Казалось, что его главное пристрастие – фотодело. Исаич организовал из нескольких учеников нашего класса фотокружок. Как руководителя кружка Солженицына отличала аккуратность, дополнявшаяся строгой бережливостью. Пробы для фотопечати нужно было брать небольших размеров, реактивы разводить в строго необходимых количествах, а, скажем, вылить использованный проявитель в канализацию с тем, чтобы при следующем проявлении развести новый считалось серьезным проступком 25.
Приучая нас к аккуратности, Исаич придумывал правила, которые для легкости запоминания облекал в рифмованные строки, они висели на стенах небольшой комнаты, в которой располагался фотокружок. Одно из них помню:
Будь аккуратен исключительно,
Раствором чистым дорожа.
Воронка желтая – для проявителя,
Воронка красная – для фиксажа.
Задания, получаемые в фотокружке, необходимо было выполнять в оговоренный срок. Солженицын раздражался, когда кто-то отговаривался от выполнения его задания, например, подготовкой к контрольной работе.
– Надо ежедневно заниматься, тогда и не нужно будет готовиться, наспех штудируя все подряд.
Особенно иронизировал над подготовкой к сочинению. «У него завтра сочинение по Толстому – нужно подготовиться. Он что – собирается за ночь “Войну и мир” перечитать или все 90 томов академического собрания сочинений?!»
Вспоминал, что когда он учился, то никогда специально к контрольным работам не готовился. Признаю, что никто из его учеников не дотягивал до идеала Солженицына.

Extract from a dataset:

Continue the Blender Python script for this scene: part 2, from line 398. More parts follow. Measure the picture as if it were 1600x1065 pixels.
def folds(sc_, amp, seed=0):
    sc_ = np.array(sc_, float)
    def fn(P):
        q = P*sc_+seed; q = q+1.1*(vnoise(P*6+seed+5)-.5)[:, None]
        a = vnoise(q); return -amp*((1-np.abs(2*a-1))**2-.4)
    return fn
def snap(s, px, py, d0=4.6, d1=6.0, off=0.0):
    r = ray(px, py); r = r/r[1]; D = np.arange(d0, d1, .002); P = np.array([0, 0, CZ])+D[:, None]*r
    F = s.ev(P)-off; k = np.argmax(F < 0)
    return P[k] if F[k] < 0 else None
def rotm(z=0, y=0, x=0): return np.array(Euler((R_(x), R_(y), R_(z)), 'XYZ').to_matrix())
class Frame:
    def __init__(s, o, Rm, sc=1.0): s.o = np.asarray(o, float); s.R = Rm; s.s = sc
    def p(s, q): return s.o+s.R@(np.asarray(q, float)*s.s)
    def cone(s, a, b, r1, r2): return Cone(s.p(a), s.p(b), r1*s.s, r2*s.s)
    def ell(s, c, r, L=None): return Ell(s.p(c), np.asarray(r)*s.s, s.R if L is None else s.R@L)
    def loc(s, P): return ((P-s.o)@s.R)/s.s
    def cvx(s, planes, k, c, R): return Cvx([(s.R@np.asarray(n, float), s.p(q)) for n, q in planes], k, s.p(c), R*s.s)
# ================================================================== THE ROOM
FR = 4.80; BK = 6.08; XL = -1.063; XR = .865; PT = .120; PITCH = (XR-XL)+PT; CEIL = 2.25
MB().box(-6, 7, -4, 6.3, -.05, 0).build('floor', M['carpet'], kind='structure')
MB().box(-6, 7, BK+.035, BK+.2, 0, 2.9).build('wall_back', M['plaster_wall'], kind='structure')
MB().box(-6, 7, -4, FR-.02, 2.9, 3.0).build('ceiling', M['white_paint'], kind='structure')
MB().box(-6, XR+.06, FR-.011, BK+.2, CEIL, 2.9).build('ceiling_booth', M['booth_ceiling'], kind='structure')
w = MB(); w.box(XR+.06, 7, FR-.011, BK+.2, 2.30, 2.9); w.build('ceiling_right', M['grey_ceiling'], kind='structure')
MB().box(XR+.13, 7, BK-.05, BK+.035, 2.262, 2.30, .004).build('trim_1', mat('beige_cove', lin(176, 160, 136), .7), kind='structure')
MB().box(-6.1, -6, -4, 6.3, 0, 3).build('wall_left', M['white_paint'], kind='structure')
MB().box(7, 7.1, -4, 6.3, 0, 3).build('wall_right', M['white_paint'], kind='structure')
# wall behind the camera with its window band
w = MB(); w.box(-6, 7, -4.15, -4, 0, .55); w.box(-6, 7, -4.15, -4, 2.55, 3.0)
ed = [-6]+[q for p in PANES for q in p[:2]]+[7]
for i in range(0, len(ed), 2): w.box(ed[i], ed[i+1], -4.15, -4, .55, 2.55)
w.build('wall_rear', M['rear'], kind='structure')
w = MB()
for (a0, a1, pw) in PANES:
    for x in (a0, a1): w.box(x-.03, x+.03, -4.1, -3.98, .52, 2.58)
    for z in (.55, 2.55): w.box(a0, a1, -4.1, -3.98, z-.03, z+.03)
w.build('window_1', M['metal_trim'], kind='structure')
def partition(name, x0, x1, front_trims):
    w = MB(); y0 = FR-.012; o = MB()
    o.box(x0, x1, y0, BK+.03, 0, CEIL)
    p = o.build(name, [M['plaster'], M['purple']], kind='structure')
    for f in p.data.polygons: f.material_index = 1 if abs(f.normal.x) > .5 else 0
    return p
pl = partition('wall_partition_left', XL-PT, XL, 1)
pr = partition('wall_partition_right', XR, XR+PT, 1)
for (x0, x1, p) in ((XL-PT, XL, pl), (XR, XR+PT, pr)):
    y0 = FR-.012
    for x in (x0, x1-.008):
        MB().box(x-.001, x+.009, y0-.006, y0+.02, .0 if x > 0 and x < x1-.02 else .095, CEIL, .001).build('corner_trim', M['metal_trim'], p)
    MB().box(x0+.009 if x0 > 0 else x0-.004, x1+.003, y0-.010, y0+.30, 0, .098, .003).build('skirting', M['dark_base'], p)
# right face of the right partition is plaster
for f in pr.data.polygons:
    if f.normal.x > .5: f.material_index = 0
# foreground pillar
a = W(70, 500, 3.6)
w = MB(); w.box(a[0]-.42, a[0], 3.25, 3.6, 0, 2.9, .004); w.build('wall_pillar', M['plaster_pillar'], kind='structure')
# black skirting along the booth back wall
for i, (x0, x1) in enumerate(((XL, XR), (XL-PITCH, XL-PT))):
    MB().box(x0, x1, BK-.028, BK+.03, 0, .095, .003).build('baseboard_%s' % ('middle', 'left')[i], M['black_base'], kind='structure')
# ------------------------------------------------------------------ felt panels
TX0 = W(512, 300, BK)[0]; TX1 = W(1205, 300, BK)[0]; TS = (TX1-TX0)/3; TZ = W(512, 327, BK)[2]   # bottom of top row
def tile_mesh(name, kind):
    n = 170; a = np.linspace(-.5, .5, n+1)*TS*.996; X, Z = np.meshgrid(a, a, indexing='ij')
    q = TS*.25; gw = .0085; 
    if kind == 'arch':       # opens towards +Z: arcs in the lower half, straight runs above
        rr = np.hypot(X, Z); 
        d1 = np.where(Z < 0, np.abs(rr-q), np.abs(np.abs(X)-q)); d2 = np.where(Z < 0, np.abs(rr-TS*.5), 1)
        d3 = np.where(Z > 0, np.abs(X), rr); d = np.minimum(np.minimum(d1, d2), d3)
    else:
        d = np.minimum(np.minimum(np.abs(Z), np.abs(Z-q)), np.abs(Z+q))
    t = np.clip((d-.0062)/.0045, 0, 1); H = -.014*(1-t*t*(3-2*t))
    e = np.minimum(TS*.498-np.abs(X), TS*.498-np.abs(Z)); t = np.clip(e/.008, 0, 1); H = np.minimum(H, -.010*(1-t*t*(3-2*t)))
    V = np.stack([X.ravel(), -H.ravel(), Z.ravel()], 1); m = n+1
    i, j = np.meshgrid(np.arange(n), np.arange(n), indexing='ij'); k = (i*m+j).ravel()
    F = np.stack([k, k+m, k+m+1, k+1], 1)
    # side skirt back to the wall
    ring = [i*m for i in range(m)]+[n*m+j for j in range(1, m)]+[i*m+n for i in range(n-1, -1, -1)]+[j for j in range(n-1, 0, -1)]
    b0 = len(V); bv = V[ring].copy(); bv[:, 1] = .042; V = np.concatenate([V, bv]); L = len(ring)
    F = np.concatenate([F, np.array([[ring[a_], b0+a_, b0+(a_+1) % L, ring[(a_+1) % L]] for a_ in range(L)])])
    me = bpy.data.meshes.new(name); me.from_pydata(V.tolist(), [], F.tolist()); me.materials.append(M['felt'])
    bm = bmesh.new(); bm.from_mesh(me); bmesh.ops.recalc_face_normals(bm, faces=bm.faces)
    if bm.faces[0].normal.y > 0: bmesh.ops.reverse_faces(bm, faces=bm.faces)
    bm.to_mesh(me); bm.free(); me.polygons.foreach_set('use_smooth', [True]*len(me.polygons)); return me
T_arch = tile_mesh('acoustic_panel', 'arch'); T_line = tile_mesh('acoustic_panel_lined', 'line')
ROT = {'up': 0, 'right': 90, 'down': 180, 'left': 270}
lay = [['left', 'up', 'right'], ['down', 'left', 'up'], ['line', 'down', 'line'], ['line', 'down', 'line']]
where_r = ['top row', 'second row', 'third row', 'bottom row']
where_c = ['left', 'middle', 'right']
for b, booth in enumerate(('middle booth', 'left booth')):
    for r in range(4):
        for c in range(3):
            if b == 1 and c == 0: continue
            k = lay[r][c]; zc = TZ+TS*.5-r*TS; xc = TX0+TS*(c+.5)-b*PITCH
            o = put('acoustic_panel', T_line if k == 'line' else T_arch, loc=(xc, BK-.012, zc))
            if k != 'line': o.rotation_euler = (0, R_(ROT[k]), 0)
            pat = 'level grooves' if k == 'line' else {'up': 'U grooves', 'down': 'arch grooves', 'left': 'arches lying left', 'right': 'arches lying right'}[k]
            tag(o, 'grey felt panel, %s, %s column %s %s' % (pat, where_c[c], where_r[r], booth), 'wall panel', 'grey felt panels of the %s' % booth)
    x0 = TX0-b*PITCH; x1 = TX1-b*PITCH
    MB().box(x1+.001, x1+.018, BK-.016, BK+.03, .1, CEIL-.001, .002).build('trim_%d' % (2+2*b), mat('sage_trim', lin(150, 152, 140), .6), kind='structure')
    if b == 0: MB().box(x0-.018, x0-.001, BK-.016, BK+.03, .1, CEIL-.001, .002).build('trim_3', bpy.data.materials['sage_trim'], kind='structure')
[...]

С фотокружком связан и небольшой инцидент. Александр Исаевич решил подготовить нам, десятиклассникам, смену. Нескольким ученикам седьмого класса дал задание изучить теорию фотодела, а потом сдать зачет, по результатам которого предполагалось сформировать молодое пополнение кружка. Было ясно, что примут всех, но Исаичу хотелось обставить прием солидно.
Когда он направлялся на этот зачет, ему на пути попался я, и он попросил меня быть членом «приемной комиссии». Я не возражал. Едва первый отвечающий стал рассказывать о способе приготовления проявителя дрожащим от волнения голосом, да так, словно параграф из учебника, меня начал разбирать предательский смех. Я начал острить, шаржировать экзаменуемого, и тут Исаич, хлопнув книгой по столу, сказал: «Все! Хватит. Член комиссии может быть свободен. Спасибо ему за помощь».
Смех слетел мгновенно, и покидал я фотолабораторию в настроении прескверном: теперь-то Исаич обидится на меня смертельно. Но на другой день, встретив меня в коридоре, он как ни в чем не бывало, задал какие-то вопросы, а потом совсем не сердито попенял: «Что ты вчера скоморошничал. Ребята серьезно готовились. Зачем было устраивать балаган?» Я начал было извиняться, но Исаич прервал: «Ладно уж. Объяснились, и будет». Инцидент был исчерпан.
Он бывал строг, мог быть резок, но не помню, чтобы он был злопамятлив. Например, за целый ряд проступков исключил одного паренька (из «молодых») из кружка, а спустя некоторое время, когда Саша посерьезнел, вновь принял его, и тот, как я слышал позднее, стал чуть ли не главным его помощником.
Не имея особого интереса к фотографии, я любил общаться с учителем физики и поэтому с удовольствием занимался в кружке. Во время каникул после девятого класса нужно было месяц посвятить общественно-полезному труду. В один из последних дней учебного года Александр Исаевич предложил мне поработать месяц в фотолаборатории – под его руководством оформить стенды для школы. Я согласился с удовольствием, ни дня не прогулял. И существенная часть этих воспоминаний смогла появиться благодаря тем беседам, что вели мы с Исаичем в небольшой комнате-фотолаборатории в июне 1960 года.
Из того времени мне запомнился короткий диалог между нами о литературе. Я был в восторге от только что прочитанного романа И. Ильфа и Е. Петрова «Двенадцать стульев». Он в ответ пожал плечами:
– Не понимаю, как можно вдвоем работать над литературным произведением. Не представляю, как я стал бы писать с соавтором.
Я еще подумал про себя: «О каком это соавторстве говорит физик? Ведь не для написания методички к лабораторной работе нужен помощник» – и спросил:
– Вы что-нибудь пишете?
– Я сейчас работаю над одной вещью.
Лицо Александра Исаевича приняло страдальчески-озабоченное выражение, но тотчас просветлело, и он круто сменил тему разговора.
«Наверно, пишет пособие по физике», – решил я, поскольку он поругивал школьный учебник Пёрышкина 26. Больше о его литературных занятиях мы не заговаривали.